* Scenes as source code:
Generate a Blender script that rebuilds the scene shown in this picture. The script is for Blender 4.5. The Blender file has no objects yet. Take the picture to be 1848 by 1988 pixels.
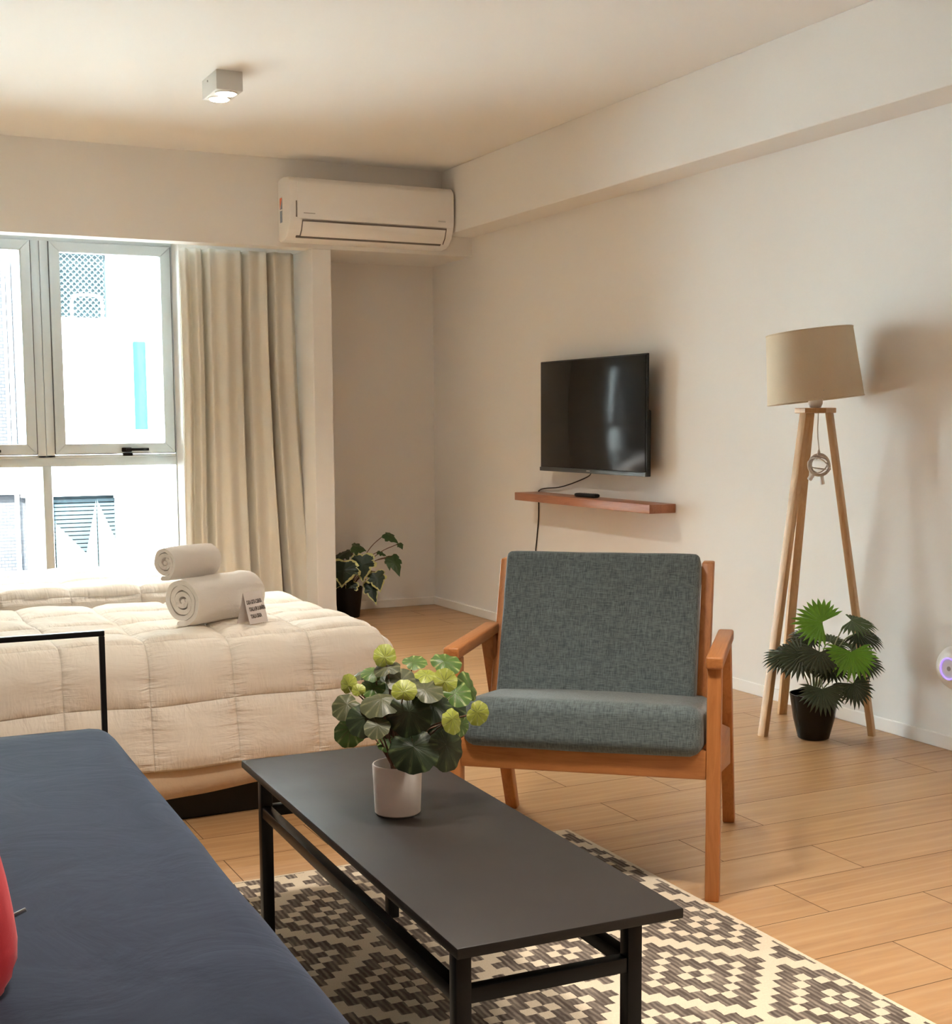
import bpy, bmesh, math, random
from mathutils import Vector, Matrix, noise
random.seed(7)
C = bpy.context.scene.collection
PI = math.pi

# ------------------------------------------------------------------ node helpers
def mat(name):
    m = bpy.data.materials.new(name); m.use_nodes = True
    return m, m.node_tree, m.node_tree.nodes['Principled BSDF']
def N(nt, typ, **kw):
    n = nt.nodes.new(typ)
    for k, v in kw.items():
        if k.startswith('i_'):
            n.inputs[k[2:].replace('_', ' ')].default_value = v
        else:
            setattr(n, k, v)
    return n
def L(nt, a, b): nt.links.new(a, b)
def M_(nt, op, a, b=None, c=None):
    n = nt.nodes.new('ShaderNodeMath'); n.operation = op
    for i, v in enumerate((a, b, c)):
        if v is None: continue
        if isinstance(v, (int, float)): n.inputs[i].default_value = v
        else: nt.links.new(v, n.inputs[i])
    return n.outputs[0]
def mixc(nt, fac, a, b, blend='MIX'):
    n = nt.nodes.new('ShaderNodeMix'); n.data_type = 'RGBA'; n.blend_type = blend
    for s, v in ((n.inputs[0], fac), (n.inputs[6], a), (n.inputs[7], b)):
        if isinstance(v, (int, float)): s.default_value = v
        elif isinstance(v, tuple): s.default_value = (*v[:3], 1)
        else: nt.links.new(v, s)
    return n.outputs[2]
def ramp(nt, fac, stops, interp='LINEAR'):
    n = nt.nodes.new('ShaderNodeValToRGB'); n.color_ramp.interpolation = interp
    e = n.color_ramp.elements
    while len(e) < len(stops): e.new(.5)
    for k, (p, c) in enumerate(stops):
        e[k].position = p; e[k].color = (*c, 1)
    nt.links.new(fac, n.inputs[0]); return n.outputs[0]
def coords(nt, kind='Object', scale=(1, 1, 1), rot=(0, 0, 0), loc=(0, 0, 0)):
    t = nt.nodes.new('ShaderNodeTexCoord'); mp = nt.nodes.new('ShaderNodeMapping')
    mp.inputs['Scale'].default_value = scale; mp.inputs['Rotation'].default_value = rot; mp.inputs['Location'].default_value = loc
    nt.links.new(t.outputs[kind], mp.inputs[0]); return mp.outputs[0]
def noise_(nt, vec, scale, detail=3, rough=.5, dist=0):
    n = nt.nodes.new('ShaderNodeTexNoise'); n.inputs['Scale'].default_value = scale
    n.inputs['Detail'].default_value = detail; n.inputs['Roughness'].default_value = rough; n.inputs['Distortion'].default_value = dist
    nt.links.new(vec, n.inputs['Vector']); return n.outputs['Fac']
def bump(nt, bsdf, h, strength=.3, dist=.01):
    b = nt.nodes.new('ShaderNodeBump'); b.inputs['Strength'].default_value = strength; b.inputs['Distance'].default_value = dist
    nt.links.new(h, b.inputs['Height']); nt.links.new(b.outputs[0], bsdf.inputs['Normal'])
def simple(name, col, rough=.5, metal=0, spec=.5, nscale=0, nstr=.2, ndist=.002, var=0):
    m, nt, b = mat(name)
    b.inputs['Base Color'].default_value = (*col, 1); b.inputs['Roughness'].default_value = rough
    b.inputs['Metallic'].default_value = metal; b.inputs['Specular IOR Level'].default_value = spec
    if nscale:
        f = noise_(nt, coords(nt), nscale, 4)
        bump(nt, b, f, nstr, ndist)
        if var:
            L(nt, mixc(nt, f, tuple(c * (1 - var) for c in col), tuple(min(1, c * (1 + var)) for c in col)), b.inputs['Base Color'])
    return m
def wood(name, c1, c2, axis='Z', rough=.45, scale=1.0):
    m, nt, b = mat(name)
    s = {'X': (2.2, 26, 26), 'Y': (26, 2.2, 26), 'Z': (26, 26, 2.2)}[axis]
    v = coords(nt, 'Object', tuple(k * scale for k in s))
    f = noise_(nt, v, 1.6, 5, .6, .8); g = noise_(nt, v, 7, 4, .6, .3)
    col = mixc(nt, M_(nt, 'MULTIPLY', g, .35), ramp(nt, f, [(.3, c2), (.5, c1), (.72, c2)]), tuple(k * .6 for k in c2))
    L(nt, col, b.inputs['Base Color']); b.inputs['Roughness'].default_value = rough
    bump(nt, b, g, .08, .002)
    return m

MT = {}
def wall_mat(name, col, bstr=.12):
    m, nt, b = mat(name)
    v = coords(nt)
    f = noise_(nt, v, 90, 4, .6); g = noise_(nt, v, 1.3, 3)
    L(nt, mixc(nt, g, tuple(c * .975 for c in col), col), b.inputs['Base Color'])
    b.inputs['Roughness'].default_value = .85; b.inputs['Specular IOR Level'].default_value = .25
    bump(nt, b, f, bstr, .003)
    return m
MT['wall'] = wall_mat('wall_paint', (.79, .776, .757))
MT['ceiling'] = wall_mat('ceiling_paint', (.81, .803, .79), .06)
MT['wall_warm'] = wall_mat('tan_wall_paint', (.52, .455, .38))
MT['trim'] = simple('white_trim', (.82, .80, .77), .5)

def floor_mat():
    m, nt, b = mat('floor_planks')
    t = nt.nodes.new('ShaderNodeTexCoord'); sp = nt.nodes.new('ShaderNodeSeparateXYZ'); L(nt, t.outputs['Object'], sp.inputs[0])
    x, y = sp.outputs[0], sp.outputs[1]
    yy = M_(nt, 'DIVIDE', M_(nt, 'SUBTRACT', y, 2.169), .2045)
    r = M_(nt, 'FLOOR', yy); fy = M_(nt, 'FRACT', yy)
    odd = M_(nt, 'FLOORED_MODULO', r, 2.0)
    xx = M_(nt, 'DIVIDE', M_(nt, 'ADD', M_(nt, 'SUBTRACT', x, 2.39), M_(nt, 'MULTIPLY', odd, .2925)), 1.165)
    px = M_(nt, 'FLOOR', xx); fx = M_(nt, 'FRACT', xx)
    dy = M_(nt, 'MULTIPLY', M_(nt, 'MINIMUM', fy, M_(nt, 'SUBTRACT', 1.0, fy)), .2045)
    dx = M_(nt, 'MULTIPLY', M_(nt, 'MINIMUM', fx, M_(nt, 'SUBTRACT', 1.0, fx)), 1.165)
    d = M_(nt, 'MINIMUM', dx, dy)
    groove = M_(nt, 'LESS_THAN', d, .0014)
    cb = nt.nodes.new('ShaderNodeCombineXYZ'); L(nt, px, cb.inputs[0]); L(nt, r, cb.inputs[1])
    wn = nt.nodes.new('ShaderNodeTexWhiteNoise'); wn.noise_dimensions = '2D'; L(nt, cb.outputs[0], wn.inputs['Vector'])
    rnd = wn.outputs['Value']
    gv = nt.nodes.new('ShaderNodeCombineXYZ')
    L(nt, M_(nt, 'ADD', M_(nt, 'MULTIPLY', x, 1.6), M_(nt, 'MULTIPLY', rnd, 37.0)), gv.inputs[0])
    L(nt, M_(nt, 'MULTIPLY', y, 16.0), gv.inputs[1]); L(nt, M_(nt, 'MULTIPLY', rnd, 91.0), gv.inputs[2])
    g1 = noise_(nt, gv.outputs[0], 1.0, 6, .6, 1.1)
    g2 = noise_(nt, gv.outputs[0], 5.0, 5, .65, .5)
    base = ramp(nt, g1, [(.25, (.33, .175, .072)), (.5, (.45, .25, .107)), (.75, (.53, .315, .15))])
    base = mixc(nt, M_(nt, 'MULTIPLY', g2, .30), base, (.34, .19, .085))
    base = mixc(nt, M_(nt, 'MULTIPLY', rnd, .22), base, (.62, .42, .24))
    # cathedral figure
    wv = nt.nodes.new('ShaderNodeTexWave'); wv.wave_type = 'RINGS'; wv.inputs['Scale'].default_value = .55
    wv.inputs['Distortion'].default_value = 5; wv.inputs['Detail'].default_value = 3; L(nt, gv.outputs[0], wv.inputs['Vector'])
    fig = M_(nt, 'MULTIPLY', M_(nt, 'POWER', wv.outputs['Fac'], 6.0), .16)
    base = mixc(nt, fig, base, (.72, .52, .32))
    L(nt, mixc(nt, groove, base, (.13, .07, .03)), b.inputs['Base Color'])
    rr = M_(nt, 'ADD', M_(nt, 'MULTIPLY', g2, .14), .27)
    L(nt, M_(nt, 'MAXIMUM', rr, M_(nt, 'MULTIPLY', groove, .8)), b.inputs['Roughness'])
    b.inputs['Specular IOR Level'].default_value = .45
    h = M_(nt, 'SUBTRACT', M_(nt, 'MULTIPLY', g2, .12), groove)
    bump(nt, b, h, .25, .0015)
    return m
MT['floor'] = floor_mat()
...
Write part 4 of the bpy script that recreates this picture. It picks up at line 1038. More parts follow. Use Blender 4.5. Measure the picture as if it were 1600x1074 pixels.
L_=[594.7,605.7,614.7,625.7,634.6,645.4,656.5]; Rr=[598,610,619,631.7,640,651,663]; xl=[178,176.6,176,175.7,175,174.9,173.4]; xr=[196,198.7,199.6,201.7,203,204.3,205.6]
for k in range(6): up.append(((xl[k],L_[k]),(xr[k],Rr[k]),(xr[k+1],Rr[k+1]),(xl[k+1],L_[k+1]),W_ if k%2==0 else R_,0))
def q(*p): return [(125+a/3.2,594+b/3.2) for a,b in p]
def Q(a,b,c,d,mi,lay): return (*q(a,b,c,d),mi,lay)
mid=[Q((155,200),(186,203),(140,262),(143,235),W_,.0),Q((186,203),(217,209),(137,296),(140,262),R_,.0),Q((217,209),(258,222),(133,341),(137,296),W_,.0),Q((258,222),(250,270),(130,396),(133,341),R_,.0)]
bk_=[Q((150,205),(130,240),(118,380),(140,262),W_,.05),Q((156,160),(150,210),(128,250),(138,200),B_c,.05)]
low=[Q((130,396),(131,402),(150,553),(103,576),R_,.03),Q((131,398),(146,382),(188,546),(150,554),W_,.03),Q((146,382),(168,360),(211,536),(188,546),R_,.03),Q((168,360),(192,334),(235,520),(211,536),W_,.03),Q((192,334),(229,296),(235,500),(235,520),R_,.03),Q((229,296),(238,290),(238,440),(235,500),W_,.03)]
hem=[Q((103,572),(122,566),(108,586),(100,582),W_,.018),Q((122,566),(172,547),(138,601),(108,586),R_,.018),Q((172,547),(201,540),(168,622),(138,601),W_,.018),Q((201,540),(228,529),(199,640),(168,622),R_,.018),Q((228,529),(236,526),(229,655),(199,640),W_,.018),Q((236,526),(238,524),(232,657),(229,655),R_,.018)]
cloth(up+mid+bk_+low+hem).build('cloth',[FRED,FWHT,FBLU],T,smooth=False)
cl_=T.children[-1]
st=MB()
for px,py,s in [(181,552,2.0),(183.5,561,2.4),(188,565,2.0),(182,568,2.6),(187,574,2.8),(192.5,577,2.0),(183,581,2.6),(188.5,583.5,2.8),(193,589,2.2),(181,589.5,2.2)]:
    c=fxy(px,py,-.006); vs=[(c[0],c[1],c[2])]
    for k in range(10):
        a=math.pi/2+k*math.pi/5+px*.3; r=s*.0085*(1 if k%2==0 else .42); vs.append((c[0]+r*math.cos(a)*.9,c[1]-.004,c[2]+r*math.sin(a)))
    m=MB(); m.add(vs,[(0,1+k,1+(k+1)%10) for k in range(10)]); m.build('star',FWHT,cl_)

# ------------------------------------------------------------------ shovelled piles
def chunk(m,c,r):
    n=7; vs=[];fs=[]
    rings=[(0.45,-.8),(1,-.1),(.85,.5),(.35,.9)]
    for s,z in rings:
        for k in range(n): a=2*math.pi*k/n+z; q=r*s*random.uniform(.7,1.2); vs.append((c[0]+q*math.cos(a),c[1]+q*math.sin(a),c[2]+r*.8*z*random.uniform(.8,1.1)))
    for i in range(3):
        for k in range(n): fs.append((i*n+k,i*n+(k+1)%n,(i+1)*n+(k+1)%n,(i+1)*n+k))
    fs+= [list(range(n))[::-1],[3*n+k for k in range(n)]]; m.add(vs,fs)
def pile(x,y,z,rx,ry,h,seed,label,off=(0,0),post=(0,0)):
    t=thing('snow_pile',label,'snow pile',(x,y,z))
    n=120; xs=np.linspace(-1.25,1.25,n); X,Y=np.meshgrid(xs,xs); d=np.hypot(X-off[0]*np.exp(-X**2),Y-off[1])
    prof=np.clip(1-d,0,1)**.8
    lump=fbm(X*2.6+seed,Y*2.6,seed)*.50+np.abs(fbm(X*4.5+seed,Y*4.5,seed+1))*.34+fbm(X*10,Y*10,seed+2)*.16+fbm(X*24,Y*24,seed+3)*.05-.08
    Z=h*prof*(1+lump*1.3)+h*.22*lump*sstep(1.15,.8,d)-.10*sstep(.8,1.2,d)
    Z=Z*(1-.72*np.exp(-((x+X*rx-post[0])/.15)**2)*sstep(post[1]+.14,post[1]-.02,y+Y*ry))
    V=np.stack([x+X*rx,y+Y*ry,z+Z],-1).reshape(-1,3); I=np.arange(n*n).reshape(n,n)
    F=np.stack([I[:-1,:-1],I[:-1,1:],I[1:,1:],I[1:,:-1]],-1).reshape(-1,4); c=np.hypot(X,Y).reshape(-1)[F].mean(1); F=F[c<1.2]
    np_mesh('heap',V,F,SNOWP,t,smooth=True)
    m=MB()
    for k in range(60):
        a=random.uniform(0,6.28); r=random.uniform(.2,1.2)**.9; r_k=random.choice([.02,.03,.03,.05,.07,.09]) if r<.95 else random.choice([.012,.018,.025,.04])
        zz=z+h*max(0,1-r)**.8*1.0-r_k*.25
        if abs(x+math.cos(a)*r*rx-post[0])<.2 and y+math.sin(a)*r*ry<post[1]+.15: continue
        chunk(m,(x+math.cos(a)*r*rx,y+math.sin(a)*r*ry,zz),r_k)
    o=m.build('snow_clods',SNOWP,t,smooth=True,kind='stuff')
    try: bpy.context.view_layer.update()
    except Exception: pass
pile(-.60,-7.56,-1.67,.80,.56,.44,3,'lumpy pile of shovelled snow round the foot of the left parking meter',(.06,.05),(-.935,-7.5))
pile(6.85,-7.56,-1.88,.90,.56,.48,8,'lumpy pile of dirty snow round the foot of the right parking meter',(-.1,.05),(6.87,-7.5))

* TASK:
Your copy should hold only the lines from the one containing "Generate a Blender" through the one containing "PI = math.pi", word for word, with no pictures.

* ANSWER:
Generate a Blender script that rebuilds the scene shown in this picture. The script is for Blender 4.5. The Blender file has no objects yet. Take the picture to be 1848 by 1988 pixels.
import bpy, bmesh, math, random
from mathutils import Vector, Matrix, noise
random.seed(7)
C = bpy.context.scene.collection
PI = math.pi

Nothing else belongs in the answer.